Citizens Provide Input For County's Comprehensive Plan


Mills County residents check out some of the maps, photos and “Community Snapshot” information shared at last week’s county comprehensive plan workshop in Glenwood.

Dozens of Mills County residents offered their input over the past two weeks during a series of Comprehensive Plan meetings held across the county.

The informational meetings addressed a variety of topics and issues regarding Mills County, including demographics, land use, housing, commercial and industrial development and renewable energy. After hearing a presentation and overview of the comprehensive planning process from representatives of Confluence, a Midwest-based team of community planning and architectural design consultants, workshop attendees participated in an engagement exercise through their smart phones and on paper to share their priorities and input for the future of Mills County. The attendees were also asked to highlight the county’s existing assets, challenges and potential for growth.

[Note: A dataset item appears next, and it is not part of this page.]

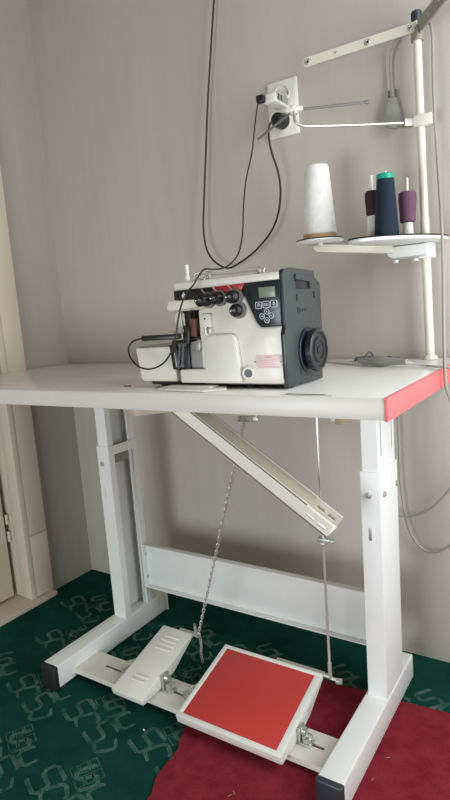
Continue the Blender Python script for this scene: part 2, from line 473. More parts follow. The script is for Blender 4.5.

“We’ve been hired by the county to update two components of the comprehensive plan,” said workshop facilitator Christopher Shires of Confluence. “We need a renewable energy chapter to help fortify some of the regulations the county is wanting to put into place related to solar farms. We’re also just updating the land use map.

“In general, a comprehensive plan is a long-range guiding document to help the county make decisions on where it should invest its infrastructure dollars and where it should approve or not approve new types of development. Really, what’s the future for the county hold?”

Typically, Shires said, a comprehensive plan is a thick document with many components. It’s a plan for the county’s future that takes into account many variables.

Shires’ presentation included a “Community Snapshot” of Mills County that included a variety of statistics and demographics compiled by Confluence. Their data says the median age in Mills County is 42.5 but the largest age groups are 5-9 and 60-64.  The median home value is just over $190,300 and the median monthly rent being paid is $815.

According to Confluence, over 77 percent of Mills County residents work in the Omaha-Council Bluffs metropolitan area and a nearly identical percentage of people working in Mills County commute into the community from the metropolitan area. Those numbers are based on the most recent U.S. Census numbers, a member of the Confluence team stated at the meeting in Glenwood.

Lengthy discussion took place regarding renewable energy and a solar farm ordinance for Mills County. Shires said the comprehensive plan will help determine where solar farms should and shouldn’t be allowed to exist in the county. The comprehensive plan is being developed at the same time Mills County is determining a policy and regulations regarding solar energy.

Development of the comprehensive plan is a work in process, Shires said. In addition to the meeting in Glenwood, in which approximately 25 people participated, similar workshops were conducted in Malvern, Emerson and Mineola.